The first two parts of this thesis focus on the indoor localization domain using Received Signal Strength (RSS) measurements. In Part I, we conduct a detailed examination of key components within standard transformer architectures and propose specialized modifications to enhance their ability to learn location-specific patterns, an essential feature for processing RSS measurements in indoor localization. In particular, we develop and present three specialized transformer variants, each designed to address the localization task at different levels of abstraction and operational granularity.

In Part II of the thesis, we focus on enhancing the generalizability of indoor localization models by enabling knowledge transfer across diverse RSS fingerprint datasets. This task presents unique challenges due to discrepancies in infrastructure, device configurations, and environmental conditions inherent to independently collected datasets. To address these issues, we propose a novel plug-and-play knowledge transfer framework that aligns underlying representations across datasets, enabling the learning of transferable features that are robust to environmental dynamics.

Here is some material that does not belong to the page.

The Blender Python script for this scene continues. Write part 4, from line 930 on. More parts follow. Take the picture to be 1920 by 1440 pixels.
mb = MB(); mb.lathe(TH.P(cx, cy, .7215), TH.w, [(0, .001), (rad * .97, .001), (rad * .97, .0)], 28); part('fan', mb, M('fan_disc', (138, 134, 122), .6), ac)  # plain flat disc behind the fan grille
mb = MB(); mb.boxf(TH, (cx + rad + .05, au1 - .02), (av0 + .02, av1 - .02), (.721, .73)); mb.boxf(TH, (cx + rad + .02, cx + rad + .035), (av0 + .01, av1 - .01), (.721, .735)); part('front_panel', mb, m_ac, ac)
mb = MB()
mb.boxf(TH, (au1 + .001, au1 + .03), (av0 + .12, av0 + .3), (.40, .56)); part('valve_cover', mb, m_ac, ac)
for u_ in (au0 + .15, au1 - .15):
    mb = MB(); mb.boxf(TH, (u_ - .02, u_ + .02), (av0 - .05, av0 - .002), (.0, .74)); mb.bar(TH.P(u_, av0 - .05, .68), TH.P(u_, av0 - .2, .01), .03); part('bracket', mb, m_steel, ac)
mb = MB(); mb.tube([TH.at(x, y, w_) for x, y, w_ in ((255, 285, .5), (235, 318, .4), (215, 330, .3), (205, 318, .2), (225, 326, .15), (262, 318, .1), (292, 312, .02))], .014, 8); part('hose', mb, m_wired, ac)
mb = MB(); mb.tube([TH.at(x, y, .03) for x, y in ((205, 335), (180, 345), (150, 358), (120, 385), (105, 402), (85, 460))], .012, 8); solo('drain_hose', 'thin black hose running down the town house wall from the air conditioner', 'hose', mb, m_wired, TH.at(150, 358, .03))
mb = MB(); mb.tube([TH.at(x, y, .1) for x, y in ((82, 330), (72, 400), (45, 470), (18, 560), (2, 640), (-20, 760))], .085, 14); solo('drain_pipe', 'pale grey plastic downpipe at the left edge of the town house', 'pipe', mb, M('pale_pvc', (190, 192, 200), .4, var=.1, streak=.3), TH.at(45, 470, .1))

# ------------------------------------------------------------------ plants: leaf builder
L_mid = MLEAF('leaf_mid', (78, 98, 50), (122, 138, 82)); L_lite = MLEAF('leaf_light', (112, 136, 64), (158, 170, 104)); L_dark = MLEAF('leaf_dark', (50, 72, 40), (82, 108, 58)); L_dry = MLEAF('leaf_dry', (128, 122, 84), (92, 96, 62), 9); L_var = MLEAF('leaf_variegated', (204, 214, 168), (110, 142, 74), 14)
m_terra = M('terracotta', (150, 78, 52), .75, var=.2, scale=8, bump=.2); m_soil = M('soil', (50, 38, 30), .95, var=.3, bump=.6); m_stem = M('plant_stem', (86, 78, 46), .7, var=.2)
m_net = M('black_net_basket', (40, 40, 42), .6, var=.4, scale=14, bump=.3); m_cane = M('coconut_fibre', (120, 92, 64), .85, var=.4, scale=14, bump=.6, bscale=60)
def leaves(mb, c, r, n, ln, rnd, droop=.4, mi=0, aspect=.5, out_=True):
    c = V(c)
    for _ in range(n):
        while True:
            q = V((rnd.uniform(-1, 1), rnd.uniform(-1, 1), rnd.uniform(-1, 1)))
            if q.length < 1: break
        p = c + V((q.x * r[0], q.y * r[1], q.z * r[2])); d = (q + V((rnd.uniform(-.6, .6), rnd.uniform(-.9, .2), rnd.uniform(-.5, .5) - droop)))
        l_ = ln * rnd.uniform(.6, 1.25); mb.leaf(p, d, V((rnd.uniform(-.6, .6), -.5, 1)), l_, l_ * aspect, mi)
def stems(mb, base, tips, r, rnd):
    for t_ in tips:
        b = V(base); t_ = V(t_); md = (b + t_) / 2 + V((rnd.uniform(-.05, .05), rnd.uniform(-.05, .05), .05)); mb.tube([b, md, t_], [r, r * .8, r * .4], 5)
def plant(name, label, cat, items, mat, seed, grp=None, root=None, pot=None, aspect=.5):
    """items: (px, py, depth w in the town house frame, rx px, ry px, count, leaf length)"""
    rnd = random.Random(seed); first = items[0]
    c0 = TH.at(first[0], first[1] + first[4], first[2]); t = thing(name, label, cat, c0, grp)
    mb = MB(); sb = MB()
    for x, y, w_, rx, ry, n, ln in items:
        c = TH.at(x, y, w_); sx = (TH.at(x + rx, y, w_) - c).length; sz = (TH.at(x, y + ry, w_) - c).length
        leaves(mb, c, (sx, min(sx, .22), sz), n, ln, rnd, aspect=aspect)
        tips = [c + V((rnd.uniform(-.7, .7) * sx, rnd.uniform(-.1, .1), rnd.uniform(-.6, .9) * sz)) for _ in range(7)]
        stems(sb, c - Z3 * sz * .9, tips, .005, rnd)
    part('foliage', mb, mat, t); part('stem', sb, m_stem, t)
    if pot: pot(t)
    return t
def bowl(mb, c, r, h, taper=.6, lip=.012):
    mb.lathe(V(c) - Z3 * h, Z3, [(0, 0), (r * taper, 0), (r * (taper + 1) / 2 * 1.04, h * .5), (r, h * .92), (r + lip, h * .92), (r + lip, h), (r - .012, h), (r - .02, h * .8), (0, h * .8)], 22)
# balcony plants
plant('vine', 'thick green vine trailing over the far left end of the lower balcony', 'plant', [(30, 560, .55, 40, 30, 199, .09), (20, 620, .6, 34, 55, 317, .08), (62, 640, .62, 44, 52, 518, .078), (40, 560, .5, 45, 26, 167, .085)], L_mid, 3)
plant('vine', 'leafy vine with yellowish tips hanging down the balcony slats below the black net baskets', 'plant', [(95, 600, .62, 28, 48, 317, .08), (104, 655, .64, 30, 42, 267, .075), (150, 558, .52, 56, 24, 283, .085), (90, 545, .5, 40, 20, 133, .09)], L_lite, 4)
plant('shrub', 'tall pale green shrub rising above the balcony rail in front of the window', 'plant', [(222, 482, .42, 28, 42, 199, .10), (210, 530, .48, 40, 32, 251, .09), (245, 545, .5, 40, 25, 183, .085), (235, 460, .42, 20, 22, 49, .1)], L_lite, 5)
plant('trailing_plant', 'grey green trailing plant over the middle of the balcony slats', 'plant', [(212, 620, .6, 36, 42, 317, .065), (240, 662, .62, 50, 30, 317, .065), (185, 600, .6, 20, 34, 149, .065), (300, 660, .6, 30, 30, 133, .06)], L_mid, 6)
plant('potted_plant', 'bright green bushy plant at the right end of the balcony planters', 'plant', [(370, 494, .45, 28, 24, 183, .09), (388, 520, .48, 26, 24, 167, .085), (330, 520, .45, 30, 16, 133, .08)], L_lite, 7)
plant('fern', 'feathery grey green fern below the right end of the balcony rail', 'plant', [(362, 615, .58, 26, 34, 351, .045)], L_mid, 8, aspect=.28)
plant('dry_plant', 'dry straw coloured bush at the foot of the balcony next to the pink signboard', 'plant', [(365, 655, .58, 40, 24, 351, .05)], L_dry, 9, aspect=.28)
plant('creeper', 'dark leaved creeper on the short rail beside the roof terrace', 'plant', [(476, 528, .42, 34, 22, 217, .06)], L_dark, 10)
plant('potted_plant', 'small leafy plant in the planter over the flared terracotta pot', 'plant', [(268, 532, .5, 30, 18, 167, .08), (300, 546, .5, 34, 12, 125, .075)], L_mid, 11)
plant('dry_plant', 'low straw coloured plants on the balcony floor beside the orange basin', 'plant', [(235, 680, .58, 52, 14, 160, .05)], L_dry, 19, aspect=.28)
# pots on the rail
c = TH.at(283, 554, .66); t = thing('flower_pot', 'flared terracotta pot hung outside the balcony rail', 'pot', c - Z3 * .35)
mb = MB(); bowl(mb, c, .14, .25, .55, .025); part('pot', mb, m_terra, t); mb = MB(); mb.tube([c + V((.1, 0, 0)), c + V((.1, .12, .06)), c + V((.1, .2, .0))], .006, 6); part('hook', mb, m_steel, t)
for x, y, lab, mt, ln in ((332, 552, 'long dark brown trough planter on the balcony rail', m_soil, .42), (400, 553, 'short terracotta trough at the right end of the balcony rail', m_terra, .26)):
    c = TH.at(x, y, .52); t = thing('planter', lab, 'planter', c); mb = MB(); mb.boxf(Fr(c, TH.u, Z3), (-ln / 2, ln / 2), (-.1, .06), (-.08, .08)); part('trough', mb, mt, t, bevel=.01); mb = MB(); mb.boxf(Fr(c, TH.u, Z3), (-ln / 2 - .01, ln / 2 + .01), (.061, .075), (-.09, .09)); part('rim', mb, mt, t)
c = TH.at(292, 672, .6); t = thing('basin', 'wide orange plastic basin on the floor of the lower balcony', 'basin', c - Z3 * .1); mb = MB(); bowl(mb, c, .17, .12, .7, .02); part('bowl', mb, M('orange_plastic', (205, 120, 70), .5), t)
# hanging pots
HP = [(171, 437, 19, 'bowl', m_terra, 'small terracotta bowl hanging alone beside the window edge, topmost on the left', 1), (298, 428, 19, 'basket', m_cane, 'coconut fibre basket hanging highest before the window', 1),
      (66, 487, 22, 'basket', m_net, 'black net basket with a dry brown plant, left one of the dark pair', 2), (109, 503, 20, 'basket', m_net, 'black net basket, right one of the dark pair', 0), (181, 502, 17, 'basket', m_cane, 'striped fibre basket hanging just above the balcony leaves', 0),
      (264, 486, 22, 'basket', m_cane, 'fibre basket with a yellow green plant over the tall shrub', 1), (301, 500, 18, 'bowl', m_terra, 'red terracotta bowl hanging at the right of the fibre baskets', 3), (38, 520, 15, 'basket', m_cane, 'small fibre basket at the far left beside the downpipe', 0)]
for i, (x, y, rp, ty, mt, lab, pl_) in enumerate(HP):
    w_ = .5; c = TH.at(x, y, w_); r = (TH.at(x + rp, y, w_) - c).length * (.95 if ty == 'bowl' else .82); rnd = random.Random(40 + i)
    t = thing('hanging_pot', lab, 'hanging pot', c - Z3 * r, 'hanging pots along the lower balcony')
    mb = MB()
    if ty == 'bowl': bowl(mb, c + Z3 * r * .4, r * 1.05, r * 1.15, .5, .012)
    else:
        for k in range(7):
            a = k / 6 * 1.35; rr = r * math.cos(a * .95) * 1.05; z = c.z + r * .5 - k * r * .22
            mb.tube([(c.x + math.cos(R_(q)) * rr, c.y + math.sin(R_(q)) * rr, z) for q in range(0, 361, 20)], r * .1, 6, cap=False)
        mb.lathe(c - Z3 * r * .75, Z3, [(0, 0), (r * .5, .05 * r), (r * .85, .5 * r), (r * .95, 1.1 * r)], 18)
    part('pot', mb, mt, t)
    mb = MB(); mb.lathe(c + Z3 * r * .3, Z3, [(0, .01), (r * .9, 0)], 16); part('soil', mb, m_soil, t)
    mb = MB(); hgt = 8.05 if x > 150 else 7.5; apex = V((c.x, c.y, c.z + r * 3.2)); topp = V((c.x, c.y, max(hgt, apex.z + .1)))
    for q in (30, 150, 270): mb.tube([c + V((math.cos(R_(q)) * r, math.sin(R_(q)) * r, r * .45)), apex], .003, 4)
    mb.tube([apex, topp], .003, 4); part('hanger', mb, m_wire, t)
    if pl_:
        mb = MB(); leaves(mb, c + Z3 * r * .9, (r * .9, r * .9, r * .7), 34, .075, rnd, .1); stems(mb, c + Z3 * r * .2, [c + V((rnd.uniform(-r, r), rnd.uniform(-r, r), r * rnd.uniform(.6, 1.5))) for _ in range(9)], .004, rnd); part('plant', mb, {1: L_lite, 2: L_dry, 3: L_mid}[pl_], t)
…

This approach significantly enhances the performance and generalizability of state-of-the-art localization models.

In the final part of the thesis, we focus attention on the indoor navigation domain, extending our investigation to inertial navigation using Inertial Measurement Unit (IMU) signals. Primarily derived from accelerometers and gyroscopes, these signals capture motion dynamics but pose unique challenges such as high sensor noise and substantial variability in human motion. These challenges significantly hinder the effectiveness of conventional deep learning models. To overcome these issues, we propose a novel transformer-based architecture that progressively decomposes complex IMU sequences into interpretable motion components, thereby enhancing the detection and representation of motion events. In addition, we introduce a novel particle-based mechanism that adaptively fine-tunes motion representations to model the inherent uncertainty in human motion and sensor readings. This architecture demonstrates substantial improvements in trajectory reconstruction quality.